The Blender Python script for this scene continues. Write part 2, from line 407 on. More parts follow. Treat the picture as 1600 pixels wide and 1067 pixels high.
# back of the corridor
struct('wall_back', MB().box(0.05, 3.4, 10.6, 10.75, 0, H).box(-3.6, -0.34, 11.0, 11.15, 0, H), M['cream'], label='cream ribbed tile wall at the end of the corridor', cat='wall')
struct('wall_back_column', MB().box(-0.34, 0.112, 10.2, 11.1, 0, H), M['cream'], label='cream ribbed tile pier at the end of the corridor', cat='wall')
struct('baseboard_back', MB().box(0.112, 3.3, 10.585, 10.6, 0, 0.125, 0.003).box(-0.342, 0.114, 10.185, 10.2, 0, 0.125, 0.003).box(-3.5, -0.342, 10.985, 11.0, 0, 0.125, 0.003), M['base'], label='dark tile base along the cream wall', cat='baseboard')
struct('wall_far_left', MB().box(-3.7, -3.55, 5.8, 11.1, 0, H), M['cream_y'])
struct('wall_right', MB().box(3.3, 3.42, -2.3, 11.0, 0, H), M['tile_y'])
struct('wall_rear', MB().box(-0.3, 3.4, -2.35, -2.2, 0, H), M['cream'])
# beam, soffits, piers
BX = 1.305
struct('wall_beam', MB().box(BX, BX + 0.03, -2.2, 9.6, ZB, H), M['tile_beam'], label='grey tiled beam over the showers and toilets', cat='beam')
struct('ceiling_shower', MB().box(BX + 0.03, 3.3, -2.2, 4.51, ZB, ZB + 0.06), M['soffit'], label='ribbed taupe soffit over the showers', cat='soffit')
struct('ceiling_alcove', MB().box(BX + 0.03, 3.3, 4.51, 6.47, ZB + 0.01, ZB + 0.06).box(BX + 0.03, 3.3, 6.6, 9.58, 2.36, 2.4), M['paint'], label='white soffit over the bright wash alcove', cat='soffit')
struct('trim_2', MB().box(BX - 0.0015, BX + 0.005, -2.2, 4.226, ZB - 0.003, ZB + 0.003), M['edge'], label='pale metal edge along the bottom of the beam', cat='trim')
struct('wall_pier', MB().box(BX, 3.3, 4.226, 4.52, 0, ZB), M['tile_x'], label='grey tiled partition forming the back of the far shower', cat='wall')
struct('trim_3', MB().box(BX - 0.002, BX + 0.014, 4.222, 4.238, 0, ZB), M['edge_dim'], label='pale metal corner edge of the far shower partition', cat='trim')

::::

:: What you are asked to do ::
Take the material above and return all of it exactly.

:: Output below ::
The Blender Python script for this scene continues. Write part 2, from line 407 on. More parts follow. Treat the picture as 1600 pixels wide and 1067 pixels high.
# back of the corridor
struct('wall_back', MB().box(0.05, 3.4, 10.6, 10.75, 0, H).box(-3.6, -0.34, 11.0, 11.15, 0, H), M['cream'], label='cream ribbed tile wall at the end of the corridor', cat='wall')
struct('wall_back_column', MB().box(-0.34, 0.112, 10.2, 11.1, 0, H), M['cream'], label='cream ribbed tile pier at the end of the corridor', cat='wall')
struct('baseboard_back', MB().box(0.112, 3.3, 10.585, 10.6, 0, 0.125, 0.003).box(-0.342, 0.114, 10.185, 10.2, 0, 0.125, 0.003).box(-3.5, -0.342, 10.985, 11.0, 0, 0.125, 0.003), M['base'], label='dark tile base along the cream wall', cat='baseboard')
struct('wall_far_left', MB().box(-3.7, -3.55, 5.8, 11.1, 0, H), M['cream_y'])
struct('wall_right', MB().box(3.3, 3.42, -2.3, 11.0, 0, H), M['tile_y'])
struct('wall_rear', MB().box(-0.3, 3.4, -2.35, -2.2, 0, H), M['cream'])
# beam, soffits, piers
BX = 1.305
struct('wall_beam', MB().box(BX, BX + 0.03, -2.2, 9.6, ZB, H), M['tile_beam'], label='grey tiled beam over the showers and toilets', cat='beam')
struct('ceiling_shower', MB().box(BX + 0.03, 3.3, -2.2, 4.51, ZB, ZB + 0.06), M['soffit'], label='ribbed taupe soffit over the showers', cat='soffit')
struct('ceiling_alcove', MB().box(BX + 0.03, 3.3, 4.51, 6.47, ZB + 0.01, ZB + 0.06).box(BX + 0.03, 3.3, 6.6, 9.58, 2.36, 2.4), M['paint'], label='white soffit over the bright wash alcove', cat='soffit')
struct('trim_2', MB().box(BX - 0.0015, BX + 0.005, -2.2, 4.226, ZB - 0.003, ZB + 0.003), M['edge'], label='pale metal edge along the bottom of the beam', cat='trim')
struct('wall_pier', MB().box(BX, 3.3, 4.226, 4.52, 0, ZB), M['tile_x'], label='grey tiled partition forming the back of the far shower', cat='wall')
struct('trim_3', MB().box(BX - 0.002, BX + 0.014, 4.222, 4.238, 0, ZB), M['edge_dim'], label='pale metal corner edge of the far shower partition', cat='trim')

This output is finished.